Ihre Reaktion war vorsichtig, aber Nordkorea wird sie dennoch als bedrohlich interpretieren. Denn die USA müssten eigentlich sagen, dass sie die friedliche Koexistenz mit Nordkorea wollen. Aber das sagen sie nicht, weil es nicht ihre Position ist. Vizepräsident Cheeney und andere setzen ganz klar auf Regimewechsel. Das ist das Problem. Nordkorea und die USA sind sehr weit auseinander. Das ist gefährlich, aber ich erwarte keine schnelle Eskalation.

Weil die USA mit dem Irak beschäftigt sind?

Ja.

Was will Nordkorea mit dieser Erklärung letztlich erreichen? Zeit gewinnen, um Bomben zu bauen oder die USA zu Angeboten zu drängen?

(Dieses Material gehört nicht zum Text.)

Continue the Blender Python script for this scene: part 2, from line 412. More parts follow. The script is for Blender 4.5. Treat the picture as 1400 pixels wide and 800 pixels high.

Die Nordkoreaner glauben, vielleicht irrtümlich, dass sie jetzt feilschen. Aus ihrer Sicht müssen sie ihre Position gegen die USA stärken. Aber so wird das nicht funktionieren. Für Nordkorea wäre es besser zu verhandeln.

Wie geht es jetzt weiter?

Schwer zu sagen. Wenn sich die USA zurückhalten und die Chinesen auf neue Gespräche hinarbeiten, können diese in den nächsten drei Monaten stattfinden. Wenn die USA aber provokativ reagieren und US-Politiker scharfe Statements abgeben, wird es viel schwieriger. Es ist eine gefährliche Situation.